YOUR TASK: Copy all lines below containing "scene".
-- START RAW RECORDS --
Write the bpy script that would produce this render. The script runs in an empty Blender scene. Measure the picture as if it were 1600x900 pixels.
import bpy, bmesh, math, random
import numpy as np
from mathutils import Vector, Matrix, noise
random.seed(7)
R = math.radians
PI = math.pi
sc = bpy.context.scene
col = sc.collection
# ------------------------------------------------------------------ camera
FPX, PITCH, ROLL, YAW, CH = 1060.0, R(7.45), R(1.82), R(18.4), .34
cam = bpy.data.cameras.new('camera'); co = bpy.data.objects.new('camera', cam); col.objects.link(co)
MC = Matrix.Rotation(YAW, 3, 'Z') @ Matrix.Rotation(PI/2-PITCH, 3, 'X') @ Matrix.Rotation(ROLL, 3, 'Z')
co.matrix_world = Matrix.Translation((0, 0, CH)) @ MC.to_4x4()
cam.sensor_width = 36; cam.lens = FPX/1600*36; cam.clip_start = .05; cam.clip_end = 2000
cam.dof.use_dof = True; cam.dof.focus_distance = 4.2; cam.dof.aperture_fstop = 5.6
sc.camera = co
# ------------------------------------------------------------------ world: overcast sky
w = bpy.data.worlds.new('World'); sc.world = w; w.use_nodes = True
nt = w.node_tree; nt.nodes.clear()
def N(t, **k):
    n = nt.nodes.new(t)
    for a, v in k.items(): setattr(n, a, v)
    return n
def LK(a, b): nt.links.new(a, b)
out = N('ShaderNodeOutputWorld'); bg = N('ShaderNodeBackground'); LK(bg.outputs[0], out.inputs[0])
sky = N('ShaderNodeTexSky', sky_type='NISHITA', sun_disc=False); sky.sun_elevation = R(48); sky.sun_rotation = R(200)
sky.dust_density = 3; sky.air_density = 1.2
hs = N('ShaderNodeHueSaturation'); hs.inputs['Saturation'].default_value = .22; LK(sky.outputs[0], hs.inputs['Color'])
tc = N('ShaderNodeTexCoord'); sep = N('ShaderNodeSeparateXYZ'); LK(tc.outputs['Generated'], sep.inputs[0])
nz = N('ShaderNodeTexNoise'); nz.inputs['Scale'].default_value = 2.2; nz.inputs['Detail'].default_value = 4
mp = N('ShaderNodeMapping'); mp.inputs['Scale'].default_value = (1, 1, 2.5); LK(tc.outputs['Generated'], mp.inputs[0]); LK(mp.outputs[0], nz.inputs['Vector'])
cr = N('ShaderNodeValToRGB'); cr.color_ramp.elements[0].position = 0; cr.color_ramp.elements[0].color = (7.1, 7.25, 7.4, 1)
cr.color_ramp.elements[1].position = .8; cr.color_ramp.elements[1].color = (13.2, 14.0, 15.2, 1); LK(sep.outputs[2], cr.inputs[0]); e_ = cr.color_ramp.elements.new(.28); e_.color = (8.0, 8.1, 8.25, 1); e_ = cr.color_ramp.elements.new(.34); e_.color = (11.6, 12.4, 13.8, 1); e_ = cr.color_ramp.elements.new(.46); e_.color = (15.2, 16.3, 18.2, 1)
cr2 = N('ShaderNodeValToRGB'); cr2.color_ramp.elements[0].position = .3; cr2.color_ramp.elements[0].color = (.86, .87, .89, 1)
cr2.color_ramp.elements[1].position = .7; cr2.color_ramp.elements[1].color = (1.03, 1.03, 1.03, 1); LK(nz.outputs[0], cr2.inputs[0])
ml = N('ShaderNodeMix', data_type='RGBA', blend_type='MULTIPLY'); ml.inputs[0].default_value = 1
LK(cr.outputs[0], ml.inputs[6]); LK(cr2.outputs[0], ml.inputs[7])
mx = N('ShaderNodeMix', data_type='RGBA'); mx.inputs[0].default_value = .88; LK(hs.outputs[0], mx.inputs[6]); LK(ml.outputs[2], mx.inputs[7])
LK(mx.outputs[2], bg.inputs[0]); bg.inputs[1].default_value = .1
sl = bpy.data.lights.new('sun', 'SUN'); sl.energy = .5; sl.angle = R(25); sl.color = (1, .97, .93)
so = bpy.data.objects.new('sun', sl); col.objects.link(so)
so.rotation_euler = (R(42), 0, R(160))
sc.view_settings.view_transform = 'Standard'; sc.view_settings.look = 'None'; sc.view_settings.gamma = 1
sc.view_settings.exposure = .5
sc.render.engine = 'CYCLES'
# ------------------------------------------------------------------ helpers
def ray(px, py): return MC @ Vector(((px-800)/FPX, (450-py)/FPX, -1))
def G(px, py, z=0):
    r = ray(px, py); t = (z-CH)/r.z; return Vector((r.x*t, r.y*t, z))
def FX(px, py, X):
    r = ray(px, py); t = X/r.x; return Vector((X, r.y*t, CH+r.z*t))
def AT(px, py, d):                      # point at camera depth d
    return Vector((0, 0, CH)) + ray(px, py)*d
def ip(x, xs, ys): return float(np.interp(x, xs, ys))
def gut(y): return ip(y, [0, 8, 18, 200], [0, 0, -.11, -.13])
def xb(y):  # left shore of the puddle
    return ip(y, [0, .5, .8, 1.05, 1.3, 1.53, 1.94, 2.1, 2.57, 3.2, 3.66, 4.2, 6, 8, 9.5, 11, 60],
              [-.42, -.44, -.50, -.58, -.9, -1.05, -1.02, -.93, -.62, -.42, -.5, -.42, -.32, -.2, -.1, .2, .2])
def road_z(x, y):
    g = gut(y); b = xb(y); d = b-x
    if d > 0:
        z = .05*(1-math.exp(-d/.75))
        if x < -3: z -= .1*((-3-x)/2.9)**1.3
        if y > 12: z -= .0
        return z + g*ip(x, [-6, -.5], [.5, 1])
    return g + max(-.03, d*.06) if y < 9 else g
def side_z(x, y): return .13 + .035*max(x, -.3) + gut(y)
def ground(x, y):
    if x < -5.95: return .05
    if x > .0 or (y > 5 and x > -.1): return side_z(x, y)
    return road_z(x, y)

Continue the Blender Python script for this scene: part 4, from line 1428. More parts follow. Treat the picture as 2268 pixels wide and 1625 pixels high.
-- END RAW RECORDS --
TASK ANSWER:
Write the bpy script that would produce this render. The script runs in an empty Blender scene. Measure the picture as if it were 1600x900 pixels.
sc = bpy.context.scene
Continue the Blender Python script for this scene: part 4, from line 1428. More parts follow. Treat the picture as 2268 pixels wide and 1625 pixels high.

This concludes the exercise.